======== Given information ========

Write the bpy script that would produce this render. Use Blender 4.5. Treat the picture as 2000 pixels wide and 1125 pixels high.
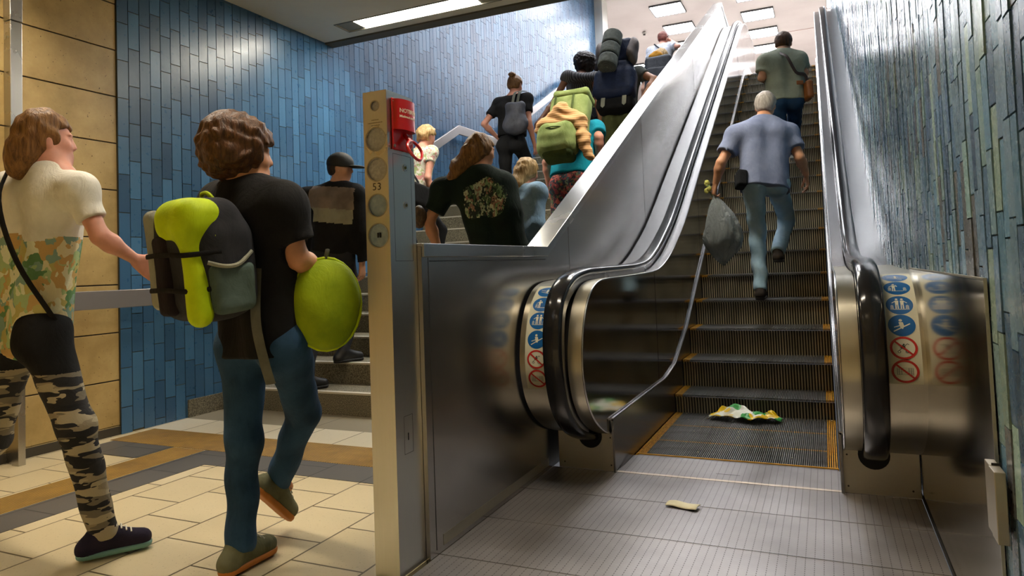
import bpy, math, random
import numpy as np
from mathutils import Vector, Matrix
from mathutils.geometry import tessellate_polygon

random.seed(7)
SC = bpy.context.scene
COL = SC.collection
for _o in list(bpy.data.objects):
    bpy.data.objects.remove(_o)

# ------------------------------------------------------------------ camera
YAW, PITCH, ROLL, FPX, CYPX, CAM_Z = -0.42361, 0.042909, -0.036611, 1352.87, 463.5, 1.03
fw = Vector((math.sin(YAW) * math.cos(PITCH), math.cos(YAW) * math.cos(PITCH), math.sin(PITCH)))
r0 = Vector((math.cos(YAW), -math.sin(YAW), 0.0))
u0 = r0.cross(fw)
rt = r0 * math.cos(ROLL) + u0 * math.sin(ROLL)
up = -r0 * math.sin(ROLL) + u0 * math.cos(ROLL)
cam_data = bpy.data.cameras.new('camera')
cam_data.sensor_fit = 'HORIZONTAL'
cam_data.sensor_width = 36.0
cam_data.lens = FPX / 2000.0 * 36.0
cam_data.shift_y = (CYPX - 562.5) / 2000.0
cam_data.clip_start = 0.05
cam_data.clip_end = 200
cam = bpy.data.objects.new('camera', cam_data)
COL.objects.link(cam)
cam.matrix_world = Matrix(((rt.x, up.x, -fw.x, 0), (rt.y, up.y, -fw.y, 0), (rt.z, up.z, -fw.z, CAM_Z), (0, 0, 0, 1)))
SC.camera = cam

# ------------------------------------------------------------------ world, view
w = bpy.data.worlds.new('world')
SC.world = w
w.use_nodes = True
w.node_tree.nodes['Background'].inputs[0].default_value = (0.9, 0.92, 1.0, 1)
w.node_tree.nodes['Background'].inputs[1].default_value = 0.05
SC.view_settings.view_transform = 'Standard'
SC.view_settings.look = 'None'
SC.view_settings.gamma = 1.0
SC.view_settings.use_curve_mapping = False
SC.view_settings.exposure = 1.15
SC.cycles.use_denoising = True
SC.cycles.max_bounces = 8
SC.cycles.diffuse_bounces = 4
SC.cycles.glossy_bounces = 5
SC.cycles.sample_clamp_indirect = 6.0
SC.cycles.caustics_reflective = False
SC.cycles.caustics_refractive = False
WARM = (1.0, 0.87, 0.69)
COOL = (0.93, 0.95, 1.0)
LOW_EMIT, UP_EMIT, STAIR_EMIT = 44.0, 19.0, 28.0

# ------------------------------------------------------------------ helpers
def lin(c):
    if isinstance(c, str):
        c = [int(c[i:i + 2], 16) / 255 for i in (0, 2, 4)]
    return tuple((v / 12.92 if v <= 0.04045 else ((v + 0.055) / 1.055) ** 2.4) for v in c[:3]) + (1.0,)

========

Work instructions: Skip the pictures and restate exactly the lines from the beginning of the listing to the line with "LOW_EMIT, UP_EMIT, STAIR_EMIT", that line included.

Solution for this exercise:
Write the bpy script that would produce this render. Use Blender 4.5. Treat the picture as 2000 pixels wide and 1125 pixels high.
import bpy, math, random
import numpy as np
from mathutils import Vector, Matrix
from mathutils.geometry import tessellate_polygon

random.seed(7)
SC = bpy.context.scene
COL = SC.collection
for _o in list(bpy.data.objects):
    bpy.data.objects.remove(_o)

# ------------------------------------------------------------------ camera
YAW, PITCH, ROLL, FPX, CYPX, CAM_Z = -0.42361, 0.042909, -0.036611, 1352.87, 463.5, 1.03
fw = Vector((math.sin(YAW) * math.cos(PITCH), math.cos(YAW) * math.cos(PITCH), math.sin(PITCH)))
r0 = Vector((math.cos(YAW), -math.sin(YAW), 0.0))
u0 = r0.cross(fw)
rt = r0 * math.cos(ROLL) + u0 * math.sin(ROLL)
up = -r0 * math.sin(ROLL) + u0 * math.cos(ROLL)
cam_data = bpy.data.cameras.new('camera')
cam_data.sensor_fit = 'HORIZONTAL'
cam_data.sensor_width = 36.0
cam_data.lens = FPX / 2000.0 * 36.0
cam_data.shift_y = (CYPX - 562.5) / 2000.0
cam_data.clip_start = 0.05
cam_data.clip_end = 200
cam = bpy.data.objects.new('camera', cam_data)
COL.objects.link(cam)
cam.matrix_world = Matrix(((rt.x, up.x, -fw.x, 0), (rt.y, up.y, -fw.y, 0), (rt.z, up.z, -fw.z, CAM_Z), (0, 0, 0, 1)))
SC.camera = cam

# ------------------------------------------------------------------ world, view
w = bpy.data.worlds.new('world')
SC.world = w
w.use_nodes = True
w.node_tree.nodes['Background'].inputs[0].default_value = (0.9, 0.92, 1.0, 1)
w.node_tree.nodes['Background'].inputs[1].default_value = 0.05
SC.view_settings.view_transform = 'Standard'
SC.view_settings.look = 'None'
SC.view_settings.gamma = 1.0
SC.view_settings.use_curve_mapping = False
SC.view_settings.exposure = 1.15
SC.cycles.use_denoising = True
SC.cycles.max_bounces = 8
SC.cycles.diffuse_bounces = 4
SC.cycles.glossy_bounces = 5
SC.cycles.sample_clamp_indirect = 6.0
SC.cycles.caustics_reflective = False
SC.cycles.caustics_refractive = False
WARM = (1.0, 0.87, 0.69)
COOL = (0.93, 0.95, 1.0)
LOW_EMIT, UP_EMIT, STAIR_EMIT = 44.0, 19.0, 28.0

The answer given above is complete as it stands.